Islam and the Foundations of Political Power

News 2012

​Ali Abdel Razek’s Islam and the Foundations of Political Power -
A Progressive Voice

December 12, 2012

“It is important for Muslims not to put things that they have created in their own history, or their interpretations or acts, within the sacred law that was left by the Prophet.” With these words Professor Filali-Ansary went to the very heart of Ali Abdel Razek’s Islam and the Foundations of Political Power. The English translation of the ground-breaking work, edited by Professor Filali-Ansary, was launched at the Aga Khan University Institute for the Study of Muslim Civilisations on 12th December.

At the launch which was attended by Ambassador Saidullah Khan Dehlavi, Chairman, AKU Board of Trustees, Mr Firoz Rasul, AKU President and Mr Yusuf Keshavjee, AKU Trustee, Professor Filali-Ansary and Professor Azim Nanji of Stanford University shared their insight into Abdel Razek’s landmark essay which was first published in Egypt in 1927 under the title Islam wa usul al hukm.
Professor Azim Nanji discussed Abdel Razek’s work within the larger context of the world stage at the time of its publication. There was a new world order being carved he said, and although this would directly affect Muslim societies, Muslim leaders had been invited to these negotiations not as participants but as spectators.

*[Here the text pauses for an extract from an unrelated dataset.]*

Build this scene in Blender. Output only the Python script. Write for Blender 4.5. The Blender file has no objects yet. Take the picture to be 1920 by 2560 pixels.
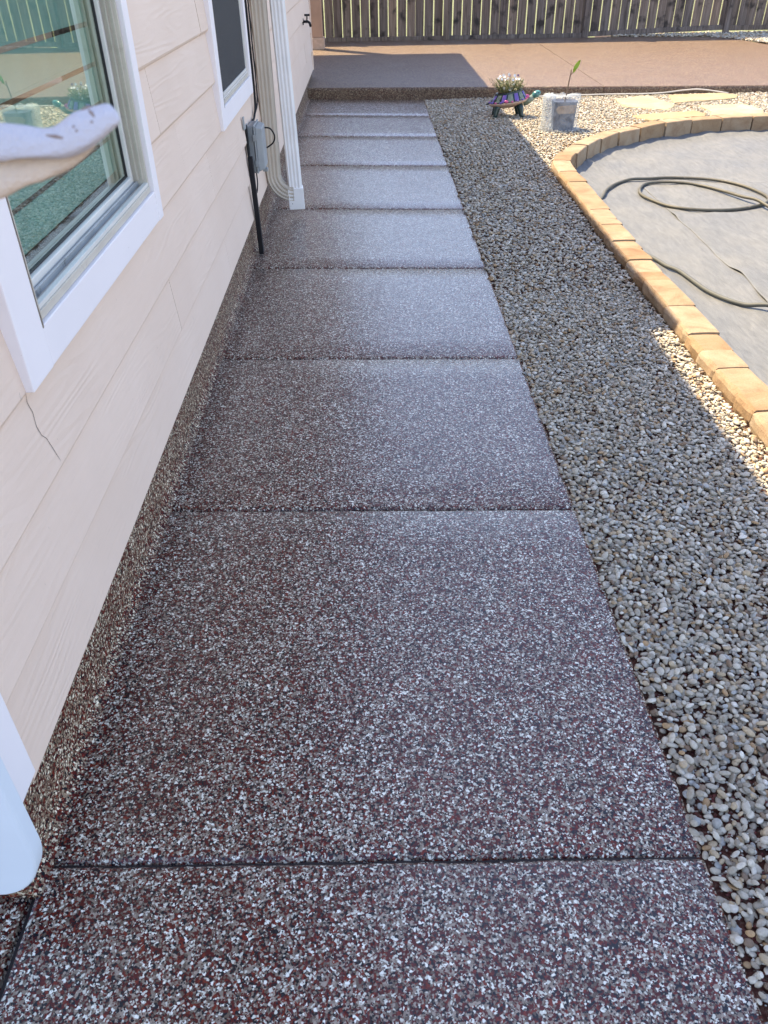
import bpy, math, random
import numpy as np
from mathutils import Vector, Matrix, noise
PI = math.pi
random.seed(7)
rng = np.random.default_rng(7)
sc = bpy.context.scene
COL = sc.collection

# ------------------------------------------------------------------ camera
cd = bpy.data.cameras.new("camera")
cam = bpy.data.objects.new("camera", cd)
COL.objects.link(cam)
cd.sensor_fit = 'VERTICAL'
cd.sensor_height = 36.0
cd.lens = 36.0 * 1965 / 2560
cd.clip_start = 0.02
cd.clip_end = 400
cd.dof.use_dof = True
cd.dof.focus_distance = 4.0
cd.dof.aperture_fstop = 13
cam.matrix_world = Matrix(((0.9996846, 0.0239878, -0.0074351, 0.707),
                           (-0.0201438, 0.5891029, -0.8078069, 0.0),
                           (-0.0149975, 0.8077019, 0.5894003, 1.56),
                           (0, 0, 0, 1)))
sc.camera = cam

# ------------------------------------------------------------------ light
SUN_EL = math.radians(56)
TX, TY = 0.75, -0.66                     # horizontal travel of the light
world = bpy.data.worlds.new("World")
sc.world = world
world.use_nodes = True
wn = world.node_tree.nodes
wl = world.node_tree.links
bg = wn.get("Background") or wn.new("ShaderNodeBackground")
sky = wn.new("ShaderNodeTexSky")
sky.sky_type = 'NISHITA'
sky.sun_disc = False
sky.sun_elevation = SUN_EL
sky.sun_rotation = math.atan2(-TX, -TY)
sky.air_density = 1.0
sky.dust_density = 0.6
sky.ozone_density = 2.0
tint = wn.new("ShaderNodeMix"); tint.data_type = 'RGBA'; tint.blend_type = 'MULTIPLY'
tint.inputs[0].default_value = 1.0
tint.inputs[7].default_value = (1.0, .84, .77, 1)          # hazier, less blue sky than the clear default
wl.new(sky.outputs[0], tint.inputs[6]); wl.new(tint.outputs[2], bg.inputs[0])
bg.inputs[1].default_value = 0.15
sd = bpy.data.lights.new("sun", 'SUN')
sd.energy = 3.3
sd.angle = math.radians(0.5)
sd.color = (1.0, 0.83, 0.56)
sun = bpy.data.objects.new("sun", sd)
COL.objects.link(sun)
hl = math.hypot(TX, TY)
ldir = Vector((TX / hl * math.cos(SUN_EL), TY / hl * math.cos(SUN_EL), -math.sin(SUN_EL)))
sun.rotation_euler = ldir.to_track_quat('-Z', 'Y').to_euler()
sc.view_settings.view_transform = 'Standard'
sc.view_settings.look = 'None'
sc.view_settings.gamma = 1
sc.view_settings.use_curve_mapping = False
sc.view_settings.exposure = 2.1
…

He went on to share with the audience the responses and perceptions of his students at Stanford University where he taught the work of Abdel Razek in his seminars. His students, many of whom were confronting the same questions today as Abdel Razek had asked almost a century ago, found the ideas presented in Islam and the Foundations of Political Power to be remarkably progressive.

Filali-Ansary pointed out that for Muslims, with the death of the Prophet, revelation is “closed forever”. Prophet Muhammad is seen as the last prophet with whom the cycle of prophesy ends. So sayings attributed to the Prophet are seen as sacred and unassailable. It is thus a matter of profound importance, he emphasized, that words should not be ascribed to the sacred texts that are not from the Prophet, but rather from persons expressing their own sentiments or wishing to forward their own agendas.

When it comes to matters of statehood and governance – the danger of mixing the sacred with the profane becomes all too evident. As Filali-Ansary said, “If it is said that the Prophet has created a state in his lifetime, and that the creation of the state was part of his mission, it means that Islam enjoins Muslims to go into politics and create a state of their own.”

This, he said, is precisely what many Muslims are doing – attempting to create an Islamic state. But as Ali Abdel Razek demonstrates so decisively in his famous essay – nothing in what the Prophet has left says that Muslims are enjoined to create a state or to engage in politics as Muslims.

Ali Abdel Razek explains that while the community of believers which the Prophet created may appear to have some of the features of a polity – it was not in fact a polity – nor ever intended as such.

Dr Farouk Topan, AKU-ISMC Director, then chaired a lively Q & A, followed by a reception and refreshments. Professor Filali Ansary was available to sign books and chat with students, scholars and guests.